En aquel entonces, como ahora, existen héroes cuyas acciones viven entre las altas y las bajas en el mercado de valores patrios; al respecto prosigue Mejía Prieto

¡Y vaya que se vanagloriaba Santa Anna de sus efigies, que tomaba por genuinas demostraciones de amor del pueblo! Sin embargo, el mismo populacho que antes lo aclamó enardecido, el seis de diciembre de 1844 se lanzó a la calle para insultarlo y maldecirlo. (...)
La efigie del teatro Nacional y el busto colocado en el hotel de la Bella Unión fueron despedazados asimismo en medio de las injurias y el regocijo de la plebe. Y si la estatua de bronce del mercado del Volador se salvó de ser destruida fue porque un grupo de partidarios, protegidos por elementos de tropa, la desmontaron de su pedestal y fueron a esconderla en lugar seguro. Tiempo después fue sacada de su escondite y permaneció arrumbada como inservible cacharro en una cochera del Palacio Nacional. En 1852, hallándose de nuevo López de Santa Anna en el poder, algún adulador la encontró en la cochera y mandó desempolvarla y pulirla para ponerla otra vez en un pedestal. Mucho satisfizo al gobernante la recuperación de su imagen en bronce, la cual se mantuvo en exhibición hasta que a la caída definitiva del déspota, un empleado de gobierno, Luciano González, la enterró en su casa, con la ilusión codiciosa de desenterrarla cuando el dictador empuñara de nueva cuenta las riendas del gobierno, ocasión que jamás se presentó.

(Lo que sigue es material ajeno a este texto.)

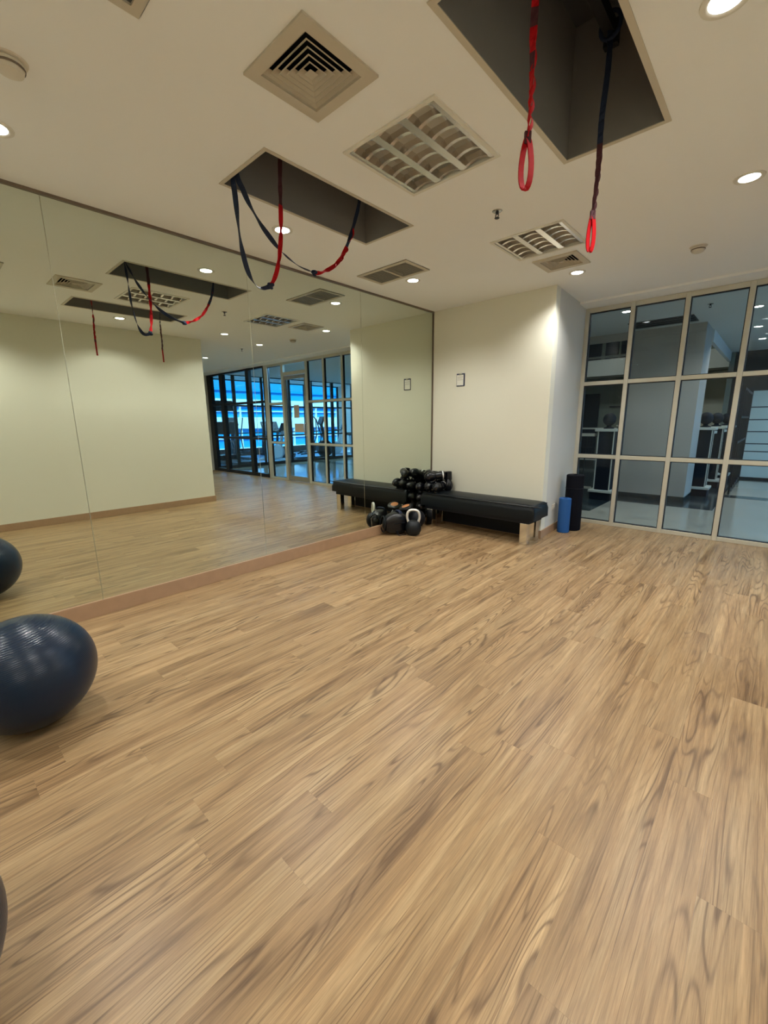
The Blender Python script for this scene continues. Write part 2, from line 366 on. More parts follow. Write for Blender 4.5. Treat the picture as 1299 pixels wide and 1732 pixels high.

Vendrían tiempos aciagos para Santa Anna en los que fue derrotado y debió permanecer fuera del país. Sus últimos años, cuando se le permitió regresar, transcurrieron muy lejos del reconocimiento público en medio de austeridad y privación que sólo se rompía en forma imaginaria por el teatro montado por su esposa, quien amorosamente quería evitarle los sinsabores de la hora. De ello da cuenta Fournier

Más tarde, ni siquiera el ojo de la historia advierte la presencia de Santa Anna cuando Lerdo de Tejada le concede, al fin, regresar a México. El ex dictador vive de los menguados ahorros de su mujer y nutre su soledad con la farsa que representa una corte de pedigüeños y comparsas sobornados por doña Dolores Tosta de Santa Anna. La señora, en delicado e inteligente acto de caridad y mediante un peso por barba, hace que los improvisados actores halaguen y revivan las apagadas vanidades de su alicaído marido. Todas las mañanas acuden al estrado de una casa de las calles de Vergara en solicitud de supuestos favores e imaginarios planes y pronunciamientos revolucionarios. Nuestra insidiosa amnesia histórica encubre los últimos días de Santa Anna. Sólo nos queda un acta de defunción y las escuetas gacetillas de los diarios dando fe de que el gran cursi “héroe de Tampico” se rindió, ahora sí, en la madrugada del 21 de junio de 1876.

En esta oportunidad no llegaron mejores tiempos para la estatua que don Luciano enterró en su casa mientras esperaba la ocasión de sacarla a relucir; Mejía Prieto informa acerca de su destino. “Transcurrieron los años y los descendientes de don Luciano exhumaron un día la estatua para venderla al peso a unos mercaderes en metales viejos. De tan prosaica y deslucida manera terminaron los sueños de gloria y eternidad de Antonio López de Santa Anna.”